■ **STATED TASK**:
Write out the material exactly. Do not include the pictures.

■ **MATERIAL**:
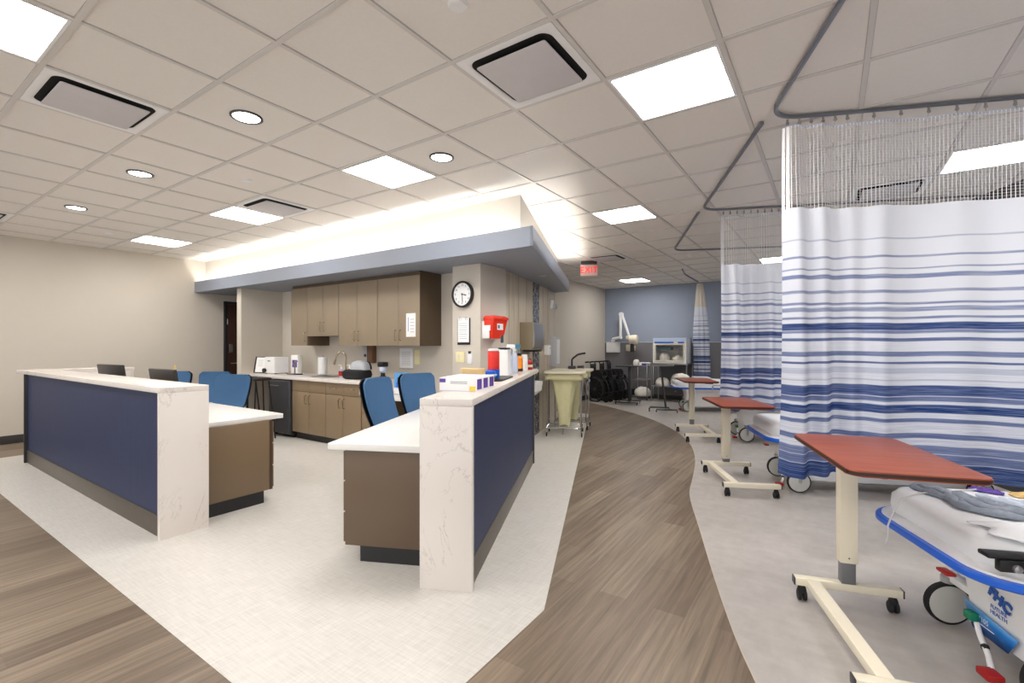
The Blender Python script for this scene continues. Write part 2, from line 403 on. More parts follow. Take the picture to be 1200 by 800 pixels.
# ------------------------------------------------------------------ room shell
A = R(22.5); U = Vector((math.cos(A), math.sin(A), 0)); V = Vector((-math.sin(A), math.cos(A), 0))
CB = CH+.008   # underside of the tiles
struct(MB().box(-9.6, 5.5, -3.3, 12.15, -.12, 0).done('floor', 'wood_floor'))
struct(MB().prism([(-8.3, .94), (-1.222, .94), (-1.224, 2.1), (-3.95, 8.54), (-5.05, 8.54), (-5.05, 7.4), (-3.4, 4.7), (-8.06, 4.62), (-8.3, 4.62)], 0, .002).done('floor', 'linen_floor'))
curve = [(3.0, -3.1), (1.75, -1.2), (.78, .2), (.2, 1.22), (-.25, 2.131), (-.491, 2.744), (-.804, 3.671), (-1.06, 4.45), (-1.171, 5.04), (-1.318, 5.797), (-1.55, 6.6), (-1.87, 7.325), (-2.33, 8.08), (-2.83, 8.70), (-3.33, 9.2), (-3.868, 9.652), (-4.4, 10.03), (-5.05, 10.42)]
def smooth2(P, k=4):
    out = []
    for i in range(len(P)-1):
        p0 = Vector(P[max(i-1, 0)]); p1 = Vector(P[i]); p2 = Vector(P[i+1]); p3 = Vector(P[min(i+2, len(P)-1)])
        for j in range(k):
            t = j/k; out.append(.5*((2*p1)+(-p0+p2)*t+(2*p0-5*p1+4*p2-p3)*t*t+(-p0+3*p1-3*p2+p3)*t**3))
    out.append(Vector(P[-1])); return out
cv = [tuple(p) for p in smooth2(curve)]
struct(MB().prism(cv+[(-5.05, 11.95), (-.97, 11.95), (5.26, -3.1)], 0, .002).done('floor', 'grey_floor'))
g = MB()
for i in range(len(cv)-1):
    a = Vector(cv[i]); b = Vector(cv[i+1]); d = (b-a).normalized(); n = Vector((-d.y, d.x))*.003
    g.prism([tuple(a-n), tuple(b-n), tuple(b+n), tuple(a+n)], .0015, .003)
struct(g.done('trim_1', 'beige_plastic'))
struct(MB().box(-9.6, 5.5, -3.3, 12.15, CB, CB+.1).done('ceiling', 'tile_white'))
g = MB(); g2 = MB()
x0 = -1.739*T; y0 = 4.103*T
for k in range(-14, 10):
    x = x0+k*T
    if -9.4 < x < 4.8: g.box(x-.012, x+.012, -3.1, 11.95, CB-.007, CB); g2.box(x-.015, x+.015, -3.1, 11.95, CB-.0015, CB)
for k in range(-12, 16):
    y = y0+k*T
    if -3.1 < y < 11.95: g.box(-9.4, 5.3, y-.0125, y+.0125, CB-.0072, CB); g2.box(-9.4, 5.3, y-.0155, y+.0155, CB-.0016, CB)
struct(g.done('trim_2', 'tbar')); struct(g2.done('trim_3', 'tbar_edge'))
H = CB+.05
struct(MB().box(-9.6, -9.4, -3.3, 5.7, 0, H).done('wall_left', 'wall_beige'))
struct(MB().box(-9.4, -8.06, 5.6, 5.7, 0, 2.3).done('wall_corridor', 'wall_beige'))
struct(MB().box(-8.2, -8.06, 3.92, 5.6, 0, 2.3).done('wall_wing', 'wall_beige'))
struct(MB().box(-8.06, -3.73, 4.62, 4.75, 0, 2.3).done('wall_kitchen', 'wall_beige'))
struct(MB().box(-3.73, -3.31, 4.24, 4.75, 0, 2.3, .004).done('wall_column', 'wall_beige'))
PW = Vector((-.259, .966, 0)); PN = Vector((.966, .259, 0)); P0 = Vector((-3.31, 4.60, 0))
def wallM(t, z=0, d=0):   # frame on the panelled wall: x along the wall towards the far end, -y out of the wall
    return Matrix.Translation(P0+PW*t+PN*d+Vector((0, 0, z))) @ Matrix.Rotation(R(105), 4, 'Z')
MW = wallM(0)
struct(MB().box(0, 2.42, 0, .12, 0, 2.3, M=MW).done('wall_sink', 'wood_wall'))
struct(MB().box(2.42, 2.85, .03, .13, 0, 2.3, M=MW).done('wall_sink_end', 'wall_beige'))
struct(MB().box(1.44, 1.76, -.008, 0, 0, 2.3, M=MW).done('trim_4', 'mosaic'))
g = MB()
for t in (.36, .74, 1.12, 2.0, 2.3): g.box(t-.003, t+.003, -.001, .004, 0, 2.3, M=MW)
struct(g.done('trim_5', 'kick_grey'))
struct(MB().box(-5.05, -4.08, 7.36, 7.46, 0, 2.36).done('wall_return', 'wall_beige'))
struct(MB().box(-5.2, -5.05, 7.3, 12.1, 0, H).done('wall_alcove', 'wall_beige'))
struct(MB().box(-5.05, -.7, 11.95, 12.1, 0, H).done('wall_back', 'blue_wall'))
struct(MB().box(-5.05, -1.0, 11.94, 11.95, 0, 1.42).done('trim_6', 'grey_wall'))
struct(MB().box(-5.05, -1.0, 11.925, 11.95, 1.42, 1.445, .004).done('trim_7', 'grey_plastic'))
hw = [Vector((5.27, -3.1)), Vector((-.966, 11.95))]; hd = (hw[1]-hw[0]).normalized(); hn = Vector((hd.y, -hd.x))
struct(MB().prism([tuple(hw[0]), tuple(hw[1]), tuple(hw[1]+hn*.15), tuple(hw[0]+hn*.15)], 0, H).done('wall_right', 'head_grey'))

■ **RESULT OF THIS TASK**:
The Blender Python script for this scene continues. Write part 2, from line 403 on. More parts follow. Take the picture to be 1200 by 800 pixels.
# ------------------------------------------------------------------ room shell
A = R(22.5); U = Vector((math.cos(A), math.sin(A), 0)); V = Vector((-math.sin(A), math.cos(A), 0))
CB = CH+.008   # underside of the tiles
struct(MB().box(-9.6, 5.5, -3.3, 12.15, -.12, 0).done('floor', 'wood_floor'))
struct(MB().prism([(-8.3, .94), (-1.222, .94), (-1.224, 2.1), (-3.95, 8.54), (-5.05, 8.54), (-5.05, 7.4), (-3.4, 4.7), (-8.06, 4.62), (-8.3, 4.62)], 0, .002).done('floor', 'linen_floor'))
curve = [(3.0, -3.1), (1.75, -1.2), (.78, .2), (.2, 1.22), (-.25, 2.131), (-.491, 2.744), (-.804, 3.671), (-1.06, 4.45), (-1.171, 5.04), (-1.318, 5.797), (-1.55, 6.6), (-1.87, 7.325), (-2.33, 8.08), (-2.83, 8.70), (-3.33, 9.2), (-3.868, 9.652), (-4.4, 10.03), (-5.05, 10.42)]
def smooth2(P, k=4):
    out = []
    for i in range(len(P)-1):
        p0 = Vector(P[max(i-1, 0)]); p1 = Vector(P[i]); p2 = Vector(P[i+1]); p3 = Vector(P[min(i+2, len(P)-1)])
        for j in range(k):
            t = j/k; out.append(.5*((2*p1)+(-p0+p2)*t+(2*p0-5*p1+4*p2-p3)*t*t+(-p0+3*p1-3*p2+p3)*t**3))
    out.append(Vector(P[-1])); return out
cv = [tuple(p) for p in smooth2(curve)]
struct(MB().prism(cv+[(-5.05, 11.95), (-.97, 11.95), (5.26, -3.1)], 0, .002).done('floor', 'grey_floor'))
g = MB()
for i in range(len(cv)-1):
    a = Vector(cv[i]); b = Vector(cv[i+1]); d = (b-a).normalized(); n = Vector((-d.y, d.x))*.003
    g.prism([tuple(a-n), tuple(b-n), tuple(b+n), tuple(a+n)], .0015, .003)
struct(g.done('trim_1', 'beige_plastic'))
struct(MB().box(-9.6, 5.5, -3.3, 12.15, CB, CB+.1).done('ceiling', 'tile_white'))
g = MB(); g2 = MB()
x0 = -1.739*T; y0 = 4.103*T
for k in range(-14, 10):
    x = x0+k*T
    if -9.4 < x < 4.8: g.box(x-.012, x+.012, -3.1, 11.95, CB-.007, CB); g2.box(x-.015, x+.015, -3.1, 11.95, CB-.0015, CB)
for k in range(-12, 16):
    y = y0+k*T
    if -3.1 < y < 11.95: g.box(-9.4, 5.3, y-.0125, y+.0125, CB-.0072, CB); g2.box(-9.4, 5.3, y-.0155, y+.0155, CB-.0016, CB)
struct(g.done('trim_2', 'tbar')); struct(g2.done('trim_3', 'tbar_edge'))
H = CB+.05
struct(MB().box(-9.6, -9.4, -3.3, 5.7, 0, H).done('wall_left', 'wall_beige'))
struct(MB().box(-9.4, -8.06, 5.6, 5.7, 0, 2.3).done('wall_corridor', 'wall_beige'))
struct(MB().box(-8.2, -8.06, 3.92, 5.6, 0, 2.3).done('wall_wing', 'wall_beige'))
struct(MB().box(-8.06, -3.73, 4.62, 4.75, 0, 2.3).done('wall_kitchen', 'wall_beige'))
struct(MB().box(-3.73, -3.31, 4.24, 4.75, 0, 2.3, .004).done('wall_column', 'wall_beige'))
PW = Vector((-.259, .966, 0)); PN = Vector((.966, .259, 0)); P0 = Vector((-3.31, 4.60, 0))
def wallM(t, z=0, d=0):   # frame on the panelled wall: x along the wall towards the far end, -y out of the wall
    return Matrix.Translation(P0+PW*t+PN*d+Vector((0, 0, z))) @ Matrix.Rotation(R(105), 4, 'Z')
MW = wallM(0)
struct(MB().box(0, 2.42, 0, .12, 0, 2.3, M=MW).done('wall_sink', 'wood_wall'))
struct(MB().box(2.42, 2.85, .03, .13, 0, 2.3, M=MW).done('wall_sink_end', 'wall_beige'))
struct(MB().box(1.44, 1.76, -.008, 0, 0, 2.3, M=MW).done('trim_4', 'mosaic'))
g = MB()
for t in (.36, .74, 1.12, 2.0, 2.3): g.box(t-.003, t+.003, -.001, .004, 0, 2.3, M=MW)
struct(g.done('trim_5', 'kick_grey'))
struct(MB().box(-5.05, -4.08, 7.36, 7.46, 0, 2.36).done('wall_return', 'wall_beige'))
struct(MB().box(-5.2, -5.05, 7.3, 12.1, 0, H).done('wall_alcove', 'wall_beige'))
struct(MB().box(-5.05, -.7, 11.95, 12.1, 0, H).done('wall_back', 'blue_wall'))
struct(MB().box(-5.05, -1.0, 11.94, 11.95, 0, 1.42).done('trim_6', 'grey_wall'))
struct(MB().box(-5.05, -1.0, 11.925, 11.95, 1.42, 1.445, .004).done('trim_7', 'grey_plastic'))
hw = [Vector((5.27, -3.1)), Vector((-.966, 11.95))]; hd = (hw[1]-hw[0]).normalized(); hn = Vector((hd.y, -hd.x))
struct(MB().prism([tuple(hw[0]), tuple(hw[1]), tuple(hw[1]+hn*.15), tuple(hw[0]+hn*.15)], 0, H).done('wall_right', 'head_grey'))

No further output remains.